Soirée d'ouverture, 2ème partie : Street Film + Stéphane Rives (Ciné-Concert)

Focus #5

mar. 9 octobre 201809.10.18
21H00—23H00
5 rue des Ecoles
75005 Paris

Programmé et présenté par Théo Deliyannis (CJC)

Cette continuité s’exprimera dans la deuxième partie de cette soirée, avec Street Film de Robert E. Fulton, primé à Hyères en 1979. C’est dans une version nouvellement numérisée que nous découvrirons ce film invisible depuis 40 ans. Connu pour manier sa caméra en effectuant des mouvements de taï-chi, Fulton nous fait voltiger au plus près du sol, vers ce qui d’ordinaire nous passe sous le nez sans que cela ne laisse quelque empreinte en nous. Stéphane Rives, connu pour son travail en musique improvisée et free-jazz, accompagnera le film au saxophone.

Street Film (bob. 4)
Robert E. Fulton
États-Unis
1979
16 mm numérisé
30'

À l’heure où j’écris ces lignes, Street Film de Robert E. Fulton m’est encore inconnu. Les seules traces qui en subsistent sont consultables dans l’enregistrement de l’émis-sion Screening Room de Robert Gardner, à laquelle Fulton, son grand ami, a participé à deux reprises, en 1973, puis en 1979. Lors de son deuxième passage, il était en train de tourner Street Film, qu’il n’a jamais vraiment fini. Ce film, il l’imaginait en vingt parties, numérotées bien que non linéaires. Nous en projetterons la quatrième bobine.

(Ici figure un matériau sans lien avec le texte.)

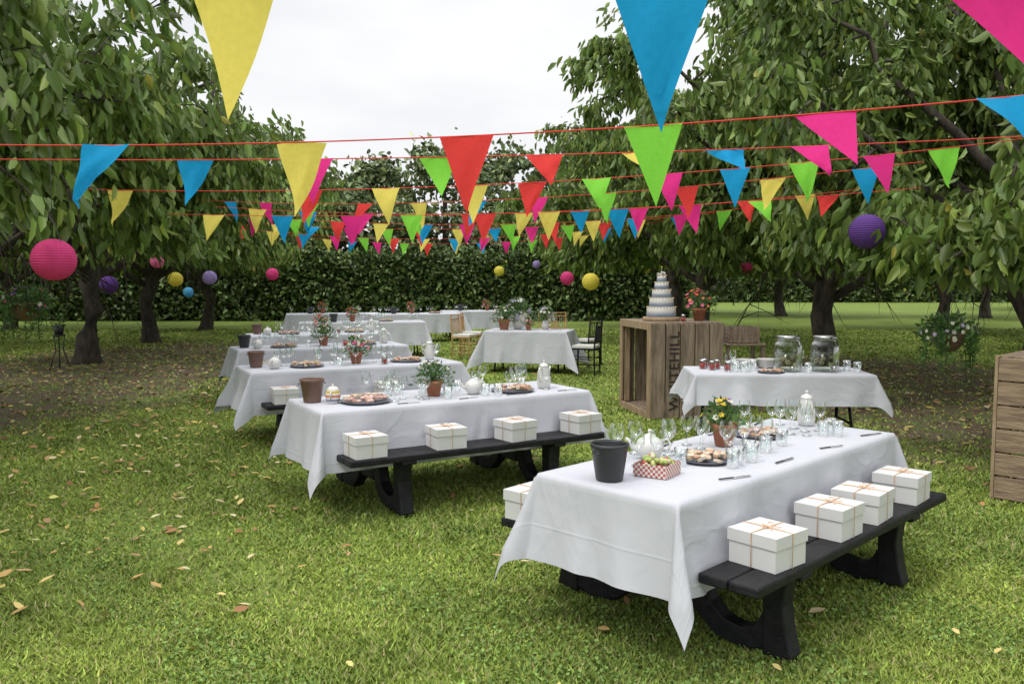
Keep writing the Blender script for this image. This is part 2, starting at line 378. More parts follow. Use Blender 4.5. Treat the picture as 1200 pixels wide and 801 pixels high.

À sa première apparition télévisuelle, Fulton nous exposait sa technique de tournage : en ré-utilisant des mouvements de taï-chi, et en jouant particulièrement sur l’équilibre de son corps avec sa Bolex, il était capable de faire bouger sa caméra avec des mouvements qui pourraient aujourd’hui nous rappeler ceux des drones. La fluidité et les postures du taï-chi lui servaient plus à explorer le bas, le dessous, le sol, que le haut, le planant ; ce qui pourrait paraître paradoxal quand on sait que Fulton était avant tout pilote d’avion. Ainsi sa caméra nous donne l’impression d’être un avion miniature qui irait explorer le relief infini du sol, auquel le cinéma rendrait plus grande justice : il n’y aurait de gros plan que vers ce qui est en dessous de nous, les nuages et le ciel échappant à l’agrandissement par l’optique. Cette poétique du sol, du dessous, est indissociable de l’attrait pour les déchets : c’est la même curiosité, la même jouissance, qui est en jeu. Ce film, j’y suis arrivé par des recherches sur le Festival International du Jeune Cinéma de Hyères, dont la section « Cinéma différent » était dirigée par Marcel Mazé, cofondateur du Collectif Jeune Cinéma. En 1979, alors que le film n’apparaît pas dans le programme officiel, Street Film (la 4e bobine) remporte le Grand Prix, ex-aequo avec Codex de Stuart Pound. Depuis, il semblerait que le film n’ait laissé aucune trace, jusqu’à ne pas figurer au sein de la filmographie de Fulton élaborée par le cinéaste lui-même en 1981. C’est cela aussi, par la thématique du déchet, que nous souhaitons creuser, à savoir l’archéologie du cinéma, celle qui consiste à retrouver des films laissés en dehors de tout, oubliés, et pourtant bien souvent lumineux. En pratique, cela se traduit, pour cette séance, par un scan des originaux 16 mm faite spécialement pour notre festival par la Robert E. Fulton III Film Collection, qui s’occupe des archives du cinéaste depuis son décès en 2002 dans un crash d’avion.

Robert Fulton expliquait à Robert Gardner qu’il voulait que ses projections soient à chaque fois différentes, uniques : ainsi, il proposait parfois de superposer ses films avec deux, trois, projecteurs ; d’autres fois, il jouait lui-même de la musique par dessus, du saxophone plus précisément. L’archéologie que nous évoquions plus haut ne se résume pas à la mise sous verre d’une œuvre passée, mais consiste à redonner vie au film, à lui insuffler une nouvelle énergie, reprenant d’une certaine manière le dispositif de l’archéologie expérimentale. Ainsi, nous avons demandé à Stéphane Rives, saxophoniste, de sonoriser en direct le film.

- Théo Deliyannis

Stéphane Rives est musicien et compositeur issu de l’cole Normale de Musique de Paris / Alfred Cortot et chef opérateur son formé à l’Institut National de l’Audiovisuel et anciennement technicien de restauration des archives sonores. Aujourd’hui il se produit sur les scènes de musiques expérimentales (improvisation, électroacoustique, free, danse, performance et composition). Il travaille également pour le cinéma et le documentaire en tant que chef opérateur (son direct, post-production et sound design).